Figure 7 also clearly shows that fineness and hardness have a much more profound effect on pulverizer performance than moisture or coal feed size. This observation leads to an important conclusion: The common link for good furnace combustion and good pulverizer performance is fuel fineness, and that’s why we believe a properly tuned pulverizer that is capable of delivering rated fuel flow with the fuel fineness essential for good combustion is critical for optimum plant performance.

7. Predicting pulverizer performance. Four key parameters must be considered when assessing the performance of a pulverizer: fuel feedsize, fineness, moisture, and Hardgrove Grindabilty Index. Often pulverizers are called to perform far above their true capacity. Source: Storm Technologies Inc.

An optimum air/fuel ratio is also critical for achieving best fineness and best furnace performance. Pulverizer throats that are oversized are often compensated for by raising the primary airflow above the optimum 1.6 to 1.8 lb air/lb fuel range to minimize coal rejects. Although high primary airflow will reduce coal rejects, it does so at the detriment of coal fineness, fuel distribution, heat rate, upper furnace slagging, and furnace NOx production (Figure 8).

8. Sampling coal fineness. A typical sampling methodology uses an isokinetic coal sampler to determine if the coal pipes are properly balanced and if the coal is ground to adequate fineness. Source: Storm Technologies Inc.
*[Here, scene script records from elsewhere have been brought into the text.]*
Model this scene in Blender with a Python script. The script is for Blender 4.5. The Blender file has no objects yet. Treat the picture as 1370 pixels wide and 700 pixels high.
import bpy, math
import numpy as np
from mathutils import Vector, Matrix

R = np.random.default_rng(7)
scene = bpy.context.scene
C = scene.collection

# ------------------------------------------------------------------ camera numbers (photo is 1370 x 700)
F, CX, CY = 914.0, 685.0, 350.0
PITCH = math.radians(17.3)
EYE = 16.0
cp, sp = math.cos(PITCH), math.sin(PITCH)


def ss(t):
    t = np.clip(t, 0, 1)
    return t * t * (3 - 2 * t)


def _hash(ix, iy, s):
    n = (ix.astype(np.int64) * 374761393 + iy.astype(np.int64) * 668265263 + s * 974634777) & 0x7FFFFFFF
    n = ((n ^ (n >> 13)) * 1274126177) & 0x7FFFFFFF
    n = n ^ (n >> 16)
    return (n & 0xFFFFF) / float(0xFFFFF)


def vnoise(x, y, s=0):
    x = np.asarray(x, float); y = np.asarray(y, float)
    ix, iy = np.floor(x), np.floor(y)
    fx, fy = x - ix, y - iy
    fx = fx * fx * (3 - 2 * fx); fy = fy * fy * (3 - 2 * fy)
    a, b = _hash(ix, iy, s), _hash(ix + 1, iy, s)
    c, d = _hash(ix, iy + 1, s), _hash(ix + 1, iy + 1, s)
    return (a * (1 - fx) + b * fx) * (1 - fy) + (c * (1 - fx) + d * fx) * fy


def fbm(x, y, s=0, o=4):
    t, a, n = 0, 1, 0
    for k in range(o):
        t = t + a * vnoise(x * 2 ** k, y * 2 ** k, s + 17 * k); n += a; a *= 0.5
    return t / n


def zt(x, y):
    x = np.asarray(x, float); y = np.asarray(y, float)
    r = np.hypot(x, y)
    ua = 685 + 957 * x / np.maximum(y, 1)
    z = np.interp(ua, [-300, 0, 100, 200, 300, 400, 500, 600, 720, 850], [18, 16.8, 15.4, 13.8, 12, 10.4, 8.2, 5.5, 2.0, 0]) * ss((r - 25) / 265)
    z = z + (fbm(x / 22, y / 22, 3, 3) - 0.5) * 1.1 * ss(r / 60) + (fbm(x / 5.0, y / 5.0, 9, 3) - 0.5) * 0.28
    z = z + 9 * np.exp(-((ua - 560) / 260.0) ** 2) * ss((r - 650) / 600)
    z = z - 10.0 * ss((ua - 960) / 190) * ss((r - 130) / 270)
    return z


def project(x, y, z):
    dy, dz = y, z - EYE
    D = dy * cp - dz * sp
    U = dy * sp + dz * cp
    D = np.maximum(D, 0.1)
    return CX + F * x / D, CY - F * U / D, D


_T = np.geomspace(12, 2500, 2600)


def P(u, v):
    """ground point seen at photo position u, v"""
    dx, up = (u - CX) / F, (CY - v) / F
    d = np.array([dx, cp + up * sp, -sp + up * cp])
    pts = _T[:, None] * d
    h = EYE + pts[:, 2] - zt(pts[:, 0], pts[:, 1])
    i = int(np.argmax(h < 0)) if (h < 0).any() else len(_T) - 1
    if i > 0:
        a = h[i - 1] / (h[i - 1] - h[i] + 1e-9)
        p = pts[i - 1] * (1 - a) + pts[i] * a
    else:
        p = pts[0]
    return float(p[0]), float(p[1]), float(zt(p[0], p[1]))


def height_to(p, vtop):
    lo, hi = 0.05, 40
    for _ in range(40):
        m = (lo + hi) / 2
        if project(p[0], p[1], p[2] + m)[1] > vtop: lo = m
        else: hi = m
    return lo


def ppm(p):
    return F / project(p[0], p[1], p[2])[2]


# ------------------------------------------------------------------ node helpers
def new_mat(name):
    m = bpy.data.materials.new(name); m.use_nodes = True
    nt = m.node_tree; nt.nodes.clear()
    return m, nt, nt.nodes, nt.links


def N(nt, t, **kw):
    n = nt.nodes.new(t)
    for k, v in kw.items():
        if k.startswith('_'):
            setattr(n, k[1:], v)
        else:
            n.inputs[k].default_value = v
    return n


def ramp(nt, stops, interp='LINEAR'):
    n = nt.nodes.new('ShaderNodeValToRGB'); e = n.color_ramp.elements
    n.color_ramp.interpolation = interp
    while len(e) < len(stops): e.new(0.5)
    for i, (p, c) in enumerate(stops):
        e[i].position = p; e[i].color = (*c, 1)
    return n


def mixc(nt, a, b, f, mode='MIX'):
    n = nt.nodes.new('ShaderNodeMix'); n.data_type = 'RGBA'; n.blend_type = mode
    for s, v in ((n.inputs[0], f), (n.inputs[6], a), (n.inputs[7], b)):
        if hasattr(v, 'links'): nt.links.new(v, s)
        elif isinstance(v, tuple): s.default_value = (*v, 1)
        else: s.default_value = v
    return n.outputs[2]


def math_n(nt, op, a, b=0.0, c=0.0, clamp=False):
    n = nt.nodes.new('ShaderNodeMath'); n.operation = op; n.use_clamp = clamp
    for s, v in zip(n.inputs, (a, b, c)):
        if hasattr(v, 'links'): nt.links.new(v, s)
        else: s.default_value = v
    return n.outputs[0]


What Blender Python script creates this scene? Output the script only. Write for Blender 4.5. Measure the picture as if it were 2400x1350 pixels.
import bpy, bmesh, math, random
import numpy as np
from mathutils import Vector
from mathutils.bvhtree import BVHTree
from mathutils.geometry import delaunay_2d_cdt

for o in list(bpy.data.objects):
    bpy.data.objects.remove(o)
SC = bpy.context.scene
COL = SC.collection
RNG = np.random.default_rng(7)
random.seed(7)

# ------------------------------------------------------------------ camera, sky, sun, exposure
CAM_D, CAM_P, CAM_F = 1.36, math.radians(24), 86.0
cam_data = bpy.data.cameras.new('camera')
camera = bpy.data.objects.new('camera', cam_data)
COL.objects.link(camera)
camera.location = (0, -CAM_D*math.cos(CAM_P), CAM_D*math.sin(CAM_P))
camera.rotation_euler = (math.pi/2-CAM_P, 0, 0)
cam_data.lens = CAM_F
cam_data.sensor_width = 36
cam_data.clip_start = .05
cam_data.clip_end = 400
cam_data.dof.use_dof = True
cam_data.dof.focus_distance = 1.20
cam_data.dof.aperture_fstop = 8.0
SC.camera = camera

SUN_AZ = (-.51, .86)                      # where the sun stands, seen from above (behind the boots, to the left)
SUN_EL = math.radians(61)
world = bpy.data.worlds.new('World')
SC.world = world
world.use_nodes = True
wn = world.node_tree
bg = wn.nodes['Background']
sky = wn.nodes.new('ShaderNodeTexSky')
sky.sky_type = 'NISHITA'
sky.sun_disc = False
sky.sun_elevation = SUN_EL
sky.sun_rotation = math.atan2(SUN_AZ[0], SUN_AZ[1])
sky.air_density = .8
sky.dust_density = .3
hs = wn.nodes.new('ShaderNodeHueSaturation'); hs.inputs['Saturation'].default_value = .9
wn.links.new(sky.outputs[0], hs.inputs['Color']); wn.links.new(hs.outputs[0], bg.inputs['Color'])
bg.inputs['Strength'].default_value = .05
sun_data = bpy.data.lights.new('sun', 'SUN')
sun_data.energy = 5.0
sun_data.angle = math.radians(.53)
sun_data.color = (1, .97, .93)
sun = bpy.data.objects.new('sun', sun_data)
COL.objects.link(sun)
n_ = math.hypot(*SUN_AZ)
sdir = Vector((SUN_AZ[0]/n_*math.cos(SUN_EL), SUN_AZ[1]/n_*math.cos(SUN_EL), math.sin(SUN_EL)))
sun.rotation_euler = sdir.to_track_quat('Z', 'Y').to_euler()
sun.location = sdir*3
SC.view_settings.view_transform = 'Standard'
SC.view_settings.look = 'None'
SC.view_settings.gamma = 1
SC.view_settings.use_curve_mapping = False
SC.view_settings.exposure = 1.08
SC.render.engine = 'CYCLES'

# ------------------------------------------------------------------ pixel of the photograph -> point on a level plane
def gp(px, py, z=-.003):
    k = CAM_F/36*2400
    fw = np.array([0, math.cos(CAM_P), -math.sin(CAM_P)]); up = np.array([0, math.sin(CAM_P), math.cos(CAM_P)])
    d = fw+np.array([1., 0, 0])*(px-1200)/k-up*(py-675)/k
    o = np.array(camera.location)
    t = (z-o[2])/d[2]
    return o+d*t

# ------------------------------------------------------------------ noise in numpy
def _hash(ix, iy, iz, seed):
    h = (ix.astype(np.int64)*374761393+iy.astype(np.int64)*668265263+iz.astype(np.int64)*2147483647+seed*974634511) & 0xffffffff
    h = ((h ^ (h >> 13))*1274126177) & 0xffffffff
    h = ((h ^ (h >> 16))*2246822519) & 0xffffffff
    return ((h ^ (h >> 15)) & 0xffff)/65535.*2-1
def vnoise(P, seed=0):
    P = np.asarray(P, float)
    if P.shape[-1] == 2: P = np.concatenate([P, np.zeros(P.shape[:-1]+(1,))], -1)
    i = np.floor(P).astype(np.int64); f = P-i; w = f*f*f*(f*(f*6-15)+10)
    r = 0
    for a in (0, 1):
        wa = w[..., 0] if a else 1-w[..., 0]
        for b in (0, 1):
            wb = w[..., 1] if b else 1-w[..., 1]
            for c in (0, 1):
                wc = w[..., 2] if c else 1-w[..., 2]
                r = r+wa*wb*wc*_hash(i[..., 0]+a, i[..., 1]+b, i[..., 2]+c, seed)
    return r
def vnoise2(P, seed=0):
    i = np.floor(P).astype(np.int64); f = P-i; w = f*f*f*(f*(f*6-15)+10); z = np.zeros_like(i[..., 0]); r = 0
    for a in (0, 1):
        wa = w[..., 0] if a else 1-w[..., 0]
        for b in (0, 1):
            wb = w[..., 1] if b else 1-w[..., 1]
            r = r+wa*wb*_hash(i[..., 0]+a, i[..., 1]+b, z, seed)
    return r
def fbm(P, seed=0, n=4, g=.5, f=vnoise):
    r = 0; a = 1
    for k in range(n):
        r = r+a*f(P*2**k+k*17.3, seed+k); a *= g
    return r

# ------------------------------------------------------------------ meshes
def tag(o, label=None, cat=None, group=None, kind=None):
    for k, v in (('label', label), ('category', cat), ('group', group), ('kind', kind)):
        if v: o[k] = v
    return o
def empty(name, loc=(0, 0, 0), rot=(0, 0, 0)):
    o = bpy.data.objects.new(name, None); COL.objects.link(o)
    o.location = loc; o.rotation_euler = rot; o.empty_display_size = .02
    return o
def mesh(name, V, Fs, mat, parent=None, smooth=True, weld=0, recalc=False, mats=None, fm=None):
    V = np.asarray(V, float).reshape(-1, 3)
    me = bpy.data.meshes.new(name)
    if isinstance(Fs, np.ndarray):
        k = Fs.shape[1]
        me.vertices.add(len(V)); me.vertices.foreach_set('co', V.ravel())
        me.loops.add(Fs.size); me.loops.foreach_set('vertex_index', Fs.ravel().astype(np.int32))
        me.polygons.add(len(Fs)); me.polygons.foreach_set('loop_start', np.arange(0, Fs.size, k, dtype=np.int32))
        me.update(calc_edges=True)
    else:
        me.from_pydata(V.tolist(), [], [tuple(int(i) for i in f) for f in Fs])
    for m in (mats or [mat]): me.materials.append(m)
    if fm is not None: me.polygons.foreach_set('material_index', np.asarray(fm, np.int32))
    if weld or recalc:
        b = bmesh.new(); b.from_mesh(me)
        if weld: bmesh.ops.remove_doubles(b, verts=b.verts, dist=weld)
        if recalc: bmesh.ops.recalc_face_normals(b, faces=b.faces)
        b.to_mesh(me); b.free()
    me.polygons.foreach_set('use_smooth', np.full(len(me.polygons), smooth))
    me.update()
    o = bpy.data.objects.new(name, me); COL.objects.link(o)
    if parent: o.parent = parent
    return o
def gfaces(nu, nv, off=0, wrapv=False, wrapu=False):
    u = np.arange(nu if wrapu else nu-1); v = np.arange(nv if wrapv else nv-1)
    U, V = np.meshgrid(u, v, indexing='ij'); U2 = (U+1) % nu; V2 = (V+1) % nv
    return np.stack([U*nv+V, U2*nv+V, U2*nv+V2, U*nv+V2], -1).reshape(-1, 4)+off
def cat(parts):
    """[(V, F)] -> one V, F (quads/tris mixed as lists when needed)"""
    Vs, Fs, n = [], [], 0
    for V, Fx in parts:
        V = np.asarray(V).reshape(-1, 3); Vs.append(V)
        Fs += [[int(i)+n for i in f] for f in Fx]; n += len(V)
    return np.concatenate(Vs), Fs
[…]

Switching from an eastern coal to PRB coal entails much more than just getting a good price per ton for lower-sulfur coal. PRB coal can cause problems from the pulverizer through the furnace if the plant’s pulverizers are not up to the task. Many plants have switched to PRB only to experience much higher furnace and backpass slagging and fouling, which then prompts them to add more sootblowers and water lances in an effort to keep furnace surfaces clean. Chances are their problems are not with the furnace or the new coal but rather are the result of a poor tradeoff between pulverizer capacity and fuel fineness that was made to minimize the capital cost of the fuel switch.